SHORT EXERCISE -
Quote the lines exactly, starting with the line that contains "The Blender Python script for this scene continues." and ending with the line that contains "tiny_shed((459,476.5),(469,476),4.0,2.1,1.0,'black shed farthest", and leave out all other lines.

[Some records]
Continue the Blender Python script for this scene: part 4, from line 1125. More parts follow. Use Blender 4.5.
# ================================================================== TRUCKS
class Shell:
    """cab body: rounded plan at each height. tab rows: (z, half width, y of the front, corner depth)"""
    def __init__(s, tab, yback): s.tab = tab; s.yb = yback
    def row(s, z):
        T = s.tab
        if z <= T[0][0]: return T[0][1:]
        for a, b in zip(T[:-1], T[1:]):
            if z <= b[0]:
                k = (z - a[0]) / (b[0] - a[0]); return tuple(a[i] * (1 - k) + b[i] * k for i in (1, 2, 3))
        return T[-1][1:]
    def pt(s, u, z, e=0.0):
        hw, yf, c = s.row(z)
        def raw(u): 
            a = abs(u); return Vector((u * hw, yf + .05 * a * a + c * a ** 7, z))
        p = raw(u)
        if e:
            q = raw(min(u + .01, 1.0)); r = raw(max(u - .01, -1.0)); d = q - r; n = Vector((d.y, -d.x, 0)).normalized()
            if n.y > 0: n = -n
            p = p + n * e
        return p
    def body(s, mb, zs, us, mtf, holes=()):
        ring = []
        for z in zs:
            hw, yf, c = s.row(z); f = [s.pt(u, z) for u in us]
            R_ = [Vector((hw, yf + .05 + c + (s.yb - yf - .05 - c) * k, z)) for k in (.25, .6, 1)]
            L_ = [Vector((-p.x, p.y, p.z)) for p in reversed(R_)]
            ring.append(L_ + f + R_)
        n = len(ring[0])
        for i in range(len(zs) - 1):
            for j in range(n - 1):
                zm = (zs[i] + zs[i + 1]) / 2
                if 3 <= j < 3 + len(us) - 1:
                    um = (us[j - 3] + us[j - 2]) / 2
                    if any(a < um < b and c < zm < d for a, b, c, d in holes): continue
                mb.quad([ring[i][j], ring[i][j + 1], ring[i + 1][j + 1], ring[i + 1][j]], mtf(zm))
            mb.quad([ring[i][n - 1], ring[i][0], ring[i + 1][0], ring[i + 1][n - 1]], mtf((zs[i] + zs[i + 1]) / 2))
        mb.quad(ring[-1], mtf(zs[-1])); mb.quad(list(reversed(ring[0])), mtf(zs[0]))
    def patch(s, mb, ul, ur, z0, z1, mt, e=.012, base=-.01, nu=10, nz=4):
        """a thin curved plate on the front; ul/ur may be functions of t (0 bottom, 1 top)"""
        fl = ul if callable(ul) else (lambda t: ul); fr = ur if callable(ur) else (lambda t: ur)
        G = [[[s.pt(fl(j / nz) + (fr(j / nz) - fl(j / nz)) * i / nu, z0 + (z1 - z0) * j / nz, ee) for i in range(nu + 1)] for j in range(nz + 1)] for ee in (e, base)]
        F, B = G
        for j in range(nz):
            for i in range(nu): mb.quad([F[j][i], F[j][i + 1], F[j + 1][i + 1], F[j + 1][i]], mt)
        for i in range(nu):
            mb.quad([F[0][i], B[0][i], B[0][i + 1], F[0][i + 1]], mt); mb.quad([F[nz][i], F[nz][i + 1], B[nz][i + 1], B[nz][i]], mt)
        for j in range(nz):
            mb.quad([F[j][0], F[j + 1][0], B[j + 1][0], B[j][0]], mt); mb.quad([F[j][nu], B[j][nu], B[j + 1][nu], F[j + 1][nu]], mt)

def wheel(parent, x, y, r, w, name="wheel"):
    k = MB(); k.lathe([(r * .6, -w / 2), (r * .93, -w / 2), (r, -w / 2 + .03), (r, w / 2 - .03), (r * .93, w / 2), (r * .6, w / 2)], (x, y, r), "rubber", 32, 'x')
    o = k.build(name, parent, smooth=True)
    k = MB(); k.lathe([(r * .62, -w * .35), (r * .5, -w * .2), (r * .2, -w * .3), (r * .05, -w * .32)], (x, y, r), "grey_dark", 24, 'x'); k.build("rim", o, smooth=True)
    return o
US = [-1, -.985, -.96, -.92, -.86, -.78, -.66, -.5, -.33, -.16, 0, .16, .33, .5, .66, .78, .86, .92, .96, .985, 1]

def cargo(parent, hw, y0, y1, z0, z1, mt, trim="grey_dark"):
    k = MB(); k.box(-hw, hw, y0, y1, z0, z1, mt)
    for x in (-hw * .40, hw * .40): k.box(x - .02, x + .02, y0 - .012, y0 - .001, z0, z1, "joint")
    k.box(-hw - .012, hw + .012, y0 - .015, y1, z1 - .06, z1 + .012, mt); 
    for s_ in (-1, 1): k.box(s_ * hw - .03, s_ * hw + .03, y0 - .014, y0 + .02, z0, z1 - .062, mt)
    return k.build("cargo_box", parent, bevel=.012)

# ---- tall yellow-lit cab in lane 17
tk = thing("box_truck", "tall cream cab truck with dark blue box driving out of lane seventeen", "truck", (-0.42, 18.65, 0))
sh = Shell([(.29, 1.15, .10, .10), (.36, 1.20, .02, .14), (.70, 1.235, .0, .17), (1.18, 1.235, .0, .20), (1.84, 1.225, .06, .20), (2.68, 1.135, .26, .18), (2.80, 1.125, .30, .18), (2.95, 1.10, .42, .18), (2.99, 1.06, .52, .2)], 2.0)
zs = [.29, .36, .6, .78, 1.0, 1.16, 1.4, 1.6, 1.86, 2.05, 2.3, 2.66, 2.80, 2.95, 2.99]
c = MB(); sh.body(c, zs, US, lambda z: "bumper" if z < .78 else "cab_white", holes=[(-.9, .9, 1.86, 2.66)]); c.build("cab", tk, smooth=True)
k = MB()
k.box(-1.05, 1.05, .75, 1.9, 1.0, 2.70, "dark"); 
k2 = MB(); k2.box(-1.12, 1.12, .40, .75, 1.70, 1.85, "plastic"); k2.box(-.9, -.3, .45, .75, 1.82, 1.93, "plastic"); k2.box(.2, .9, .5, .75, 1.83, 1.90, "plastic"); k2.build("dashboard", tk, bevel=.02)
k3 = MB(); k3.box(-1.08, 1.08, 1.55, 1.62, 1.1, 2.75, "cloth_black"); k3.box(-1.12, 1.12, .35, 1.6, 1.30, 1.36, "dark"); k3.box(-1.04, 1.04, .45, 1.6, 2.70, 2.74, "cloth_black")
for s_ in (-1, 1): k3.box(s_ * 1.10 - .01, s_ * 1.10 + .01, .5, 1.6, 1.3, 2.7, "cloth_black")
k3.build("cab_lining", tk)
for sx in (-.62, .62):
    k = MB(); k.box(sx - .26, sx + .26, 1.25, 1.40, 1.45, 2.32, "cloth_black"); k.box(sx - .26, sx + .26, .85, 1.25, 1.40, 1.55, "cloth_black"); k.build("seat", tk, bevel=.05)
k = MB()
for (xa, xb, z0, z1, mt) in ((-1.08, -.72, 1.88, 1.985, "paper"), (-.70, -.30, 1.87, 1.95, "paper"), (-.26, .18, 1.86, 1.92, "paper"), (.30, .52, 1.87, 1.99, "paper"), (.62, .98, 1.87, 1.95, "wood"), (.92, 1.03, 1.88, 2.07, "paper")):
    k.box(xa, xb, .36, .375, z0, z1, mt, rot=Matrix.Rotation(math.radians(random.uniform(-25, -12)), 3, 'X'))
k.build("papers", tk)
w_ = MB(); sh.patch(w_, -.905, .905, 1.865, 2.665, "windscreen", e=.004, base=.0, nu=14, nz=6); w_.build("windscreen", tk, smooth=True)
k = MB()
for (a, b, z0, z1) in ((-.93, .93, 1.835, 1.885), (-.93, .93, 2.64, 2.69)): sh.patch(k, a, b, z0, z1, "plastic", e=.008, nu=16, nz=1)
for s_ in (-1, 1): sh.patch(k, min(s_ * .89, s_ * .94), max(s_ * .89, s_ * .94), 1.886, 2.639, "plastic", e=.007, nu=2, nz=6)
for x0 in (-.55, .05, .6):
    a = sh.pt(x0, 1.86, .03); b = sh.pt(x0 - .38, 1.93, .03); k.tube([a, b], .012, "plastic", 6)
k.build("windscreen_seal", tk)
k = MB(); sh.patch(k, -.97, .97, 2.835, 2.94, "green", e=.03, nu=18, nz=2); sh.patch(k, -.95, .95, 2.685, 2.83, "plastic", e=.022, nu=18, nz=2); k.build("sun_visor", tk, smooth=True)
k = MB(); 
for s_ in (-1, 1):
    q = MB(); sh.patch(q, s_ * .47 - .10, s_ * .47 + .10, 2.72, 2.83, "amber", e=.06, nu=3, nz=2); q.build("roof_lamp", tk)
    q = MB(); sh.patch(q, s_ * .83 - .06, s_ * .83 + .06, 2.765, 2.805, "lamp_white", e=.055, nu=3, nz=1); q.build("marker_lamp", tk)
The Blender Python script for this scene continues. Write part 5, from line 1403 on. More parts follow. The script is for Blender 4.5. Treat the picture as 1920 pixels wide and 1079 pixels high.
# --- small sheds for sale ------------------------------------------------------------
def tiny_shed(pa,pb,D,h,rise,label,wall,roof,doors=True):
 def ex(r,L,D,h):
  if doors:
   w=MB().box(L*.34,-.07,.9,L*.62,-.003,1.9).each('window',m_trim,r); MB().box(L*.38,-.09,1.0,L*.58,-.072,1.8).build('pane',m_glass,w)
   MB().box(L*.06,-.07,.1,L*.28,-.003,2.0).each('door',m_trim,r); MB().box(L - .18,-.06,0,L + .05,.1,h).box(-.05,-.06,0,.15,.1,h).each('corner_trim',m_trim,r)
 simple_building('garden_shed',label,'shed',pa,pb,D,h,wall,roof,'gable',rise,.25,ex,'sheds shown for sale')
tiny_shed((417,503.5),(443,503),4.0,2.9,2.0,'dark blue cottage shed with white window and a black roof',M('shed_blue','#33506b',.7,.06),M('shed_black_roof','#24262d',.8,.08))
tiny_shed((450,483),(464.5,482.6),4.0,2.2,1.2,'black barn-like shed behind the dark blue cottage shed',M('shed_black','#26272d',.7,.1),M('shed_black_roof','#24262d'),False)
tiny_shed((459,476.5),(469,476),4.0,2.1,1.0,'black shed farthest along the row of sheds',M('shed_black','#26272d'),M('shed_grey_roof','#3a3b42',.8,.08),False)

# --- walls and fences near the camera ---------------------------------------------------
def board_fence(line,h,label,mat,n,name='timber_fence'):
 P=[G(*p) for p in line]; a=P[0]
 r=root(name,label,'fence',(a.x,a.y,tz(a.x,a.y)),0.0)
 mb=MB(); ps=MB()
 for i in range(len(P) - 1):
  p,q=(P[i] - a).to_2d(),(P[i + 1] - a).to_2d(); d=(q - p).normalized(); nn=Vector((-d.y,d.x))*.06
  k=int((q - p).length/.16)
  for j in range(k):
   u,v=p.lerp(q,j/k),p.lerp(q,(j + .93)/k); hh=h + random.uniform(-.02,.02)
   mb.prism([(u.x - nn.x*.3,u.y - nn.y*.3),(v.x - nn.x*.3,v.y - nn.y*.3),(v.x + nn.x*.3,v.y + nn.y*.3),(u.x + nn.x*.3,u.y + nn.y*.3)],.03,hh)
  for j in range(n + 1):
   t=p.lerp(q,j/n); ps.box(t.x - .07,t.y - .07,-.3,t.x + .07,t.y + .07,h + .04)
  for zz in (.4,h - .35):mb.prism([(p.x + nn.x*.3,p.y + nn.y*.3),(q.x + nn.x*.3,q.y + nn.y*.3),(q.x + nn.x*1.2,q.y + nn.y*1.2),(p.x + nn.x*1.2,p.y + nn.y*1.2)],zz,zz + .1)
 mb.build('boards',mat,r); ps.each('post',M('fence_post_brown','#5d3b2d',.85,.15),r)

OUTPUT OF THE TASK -
The Blender Python script for this scene continues. Write part 5, from line 1403 on. More parts follow. The script is for Blender 4.5. Treat the picture as 1920 pixels wide and 1079 pixels high.
# --- small sheds for sale ------------------------------------------------------------
def tiny_shed(pa,pb,D,h,rise,label,wall,roof,doors=True):
 def ex(r,L,D,h):
  if doors:
   w=MB().box(L*.34,-.07,.9,L*.62,-.003,1.9).each('window',m_trim,r); MB().box(L*.38,-.09,1.0,L*.58,-.072,1.8).build('pane',m_glass,w)
   MB().box(L*.06,-.07,.1,L*.28,-.003,2.0).each('door',m_trim,r); MB().box(L - .18,-.06,0,L + .05,.1,h).box(-.05,-.06,0,.15,.1,h).each('corner_trim',m_trim,r)
 simple_building('garden_shed',label,'shed',pa,pb,D,h,wall,roof,'gable',rise,.25,ex,'sheds shown for sale')
tiny_shed((417,503.5),(443,503),4.0,2.9,2.0,'dark blue cottage shed with white window and a black roof',M('shed_blue','#33506b',.7,.06),M('shed_black_roof','#24262d',.8,.08))
tiny_shed((450,483),(464.5,482.6),4.0,2.2,1.2,'black barn-like shed behind the dark blue cottage shed',M('shed_black','#26272d',.7,.1),M('shed_black_roof','#24262d'),False)
tiny_shed((459,476.5),(469,476),4.0,2.1,1.0,'black shed farthest along the row of sheds',M('shed_black','#26272d'),M('shed_grey_roof','#3a3b42',.8,.08),False)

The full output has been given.